Lo que se ha demostrado ya, como cada cuatro veranos, es la magnitud social del acontecimiento mundialista. Para bien y para mal. La gran mayoría de los seguidores en todo el mundo lo estamos viviendo como un entretenimiento, ilusionados unos pocos, decepcionados algunos más, pero en definitiva conscientes de la original naturaleza deportiva del evento, aunque Brasil'14 se parezca poco ya a Uruguay'30. Un porcentaje más pequeño de aficionados, sin embargo, a los que se unen los oportunistas de turno, que en todas partes los hay, sueltan a pasear sus miserias con la excusa futbolera. Los éxitos de la selección colombiana, que desde Italia'90 no lograba superar la primera fase, han ocasionado celebraciones trágicas en Bogotá, en los que la euforia y el alcohol se dieron la mano provocando varias muertes. La rivalidad entre brasileños y argentinos preocupa igualmente a los servicios de seguridad. Sucesos ocurridos sobre el campo, como el mordisco del uruguayo Suárez al italiano Chiellini, no contribuyen a transmitir cordura a la grada. Tampoco los habituales problemas relacionados con la venta de entradas o con las primas a los jugadores. Los de Camerún, Nigeria o Ghana amenazaron con huelgas, e incluso estos últimos las cobraron en efectivo horas antes de su último partido. El presidente de Costa de Marfil, 168 de 186 en el índice de desarrollo de la ONU, en plena catástrofe natural en su país, decidió doblar la prima de sus representantes en Brasil. En cambio, los jugadores de Argelia, que han realizado un Mundial muy brillante, donarán sus premios a los refugiados de la franja de Gaza. Los de Grecia las destinarán a mejorar las instalaciones de la cantera, castigadas duramente por la crisis económica. Muchos otros, es de esperar, de una manera anónima sabrán reconocerse privilegiados y repartir sus ganancias.

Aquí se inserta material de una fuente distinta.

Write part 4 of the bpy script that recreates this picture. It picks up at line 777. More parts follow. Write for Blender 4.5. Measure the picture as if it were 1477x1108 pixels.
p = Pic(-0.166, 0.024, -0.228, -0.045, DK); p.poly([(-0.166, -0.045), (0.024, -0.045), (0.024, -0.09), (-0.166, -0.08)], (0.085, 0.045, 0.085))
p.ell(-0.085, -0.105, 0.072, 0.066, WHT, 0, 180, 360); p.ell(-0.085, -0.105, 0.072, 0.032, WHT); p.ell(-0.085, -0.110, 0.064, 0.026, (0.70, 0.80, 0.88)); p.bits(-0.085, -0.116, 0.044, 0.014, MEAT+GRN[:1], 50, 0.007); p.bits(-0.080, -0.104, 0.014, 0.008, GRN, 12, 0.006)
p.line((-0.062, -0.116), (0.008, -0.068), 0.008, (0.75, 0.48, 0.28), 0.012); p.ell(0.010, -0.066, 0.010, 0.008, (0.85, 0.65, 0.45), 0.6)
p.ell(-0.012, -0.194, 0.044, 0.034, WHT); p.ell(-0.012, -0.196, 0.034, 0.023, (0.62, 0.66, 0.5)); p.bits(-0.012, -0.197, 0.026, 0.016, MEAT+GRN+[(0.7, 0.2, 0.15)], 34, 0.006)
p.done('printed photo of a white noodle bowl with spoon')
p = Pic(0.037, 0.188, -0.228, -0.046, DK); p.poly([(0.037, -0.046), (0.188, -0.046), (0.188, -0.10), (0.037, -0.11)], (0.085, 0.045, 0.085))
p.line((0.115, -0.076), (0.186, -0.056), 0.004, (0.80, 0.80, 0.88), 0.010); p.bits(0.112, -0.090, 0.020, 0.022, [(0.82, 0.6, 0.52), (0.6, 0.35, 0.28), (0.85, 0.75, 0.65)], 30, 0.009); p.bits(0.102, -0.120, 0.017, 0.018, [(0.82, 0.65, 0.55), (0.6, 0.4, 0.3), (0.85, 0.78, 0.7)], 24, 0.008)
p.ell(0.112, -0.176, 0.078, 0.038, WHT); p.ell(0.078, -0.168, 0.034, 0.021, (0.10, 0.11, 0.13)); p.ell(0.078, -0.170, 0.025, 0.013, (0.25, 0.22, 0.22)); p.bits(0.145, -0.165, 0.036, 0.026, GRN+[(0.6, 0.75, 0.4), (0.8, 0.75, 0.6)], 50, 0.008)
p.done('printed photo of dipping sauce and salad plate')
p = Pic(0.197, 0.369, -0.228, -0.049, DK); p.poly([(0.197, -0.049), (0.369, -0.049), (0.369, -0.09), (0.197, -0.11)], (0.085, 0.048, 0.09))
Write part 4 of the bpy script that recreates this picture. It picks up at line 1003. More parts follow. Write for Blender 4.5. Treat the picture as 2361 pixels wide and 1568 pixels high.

Rusia y Qatar son las dos próximas sedes de la Copa Mundial de la FIFA, previstas para 2018 y 2022. Mientras la sombra de los sobornos pesa sobre la elección qatarí, el expansionismo ruso tampoco tranquiliza. Dos proyectos en consonancia con la concepción del fútbol como un gran recurso globalizador, capaz de mantener viva la ilusión algunas veces y asegurar la evasión y la falta de conciencia social muchas otras. Un Mundial hipertrofiado, en el que el fútbol lucha por escapar de la burbuja del negocio y casi nunca le dejan. Un Mundial de pasiones fuera de control o demasiado controladas desde fuera. Ojalá algún día recuperemos la sencillez con que Zarra celebró su histórico gol a Inglaterra el 2 de julio de 1950 en Maracaná. Ojalá algún día nos devuelvan el fútbol y no nos quepa el mundo en un Mundial.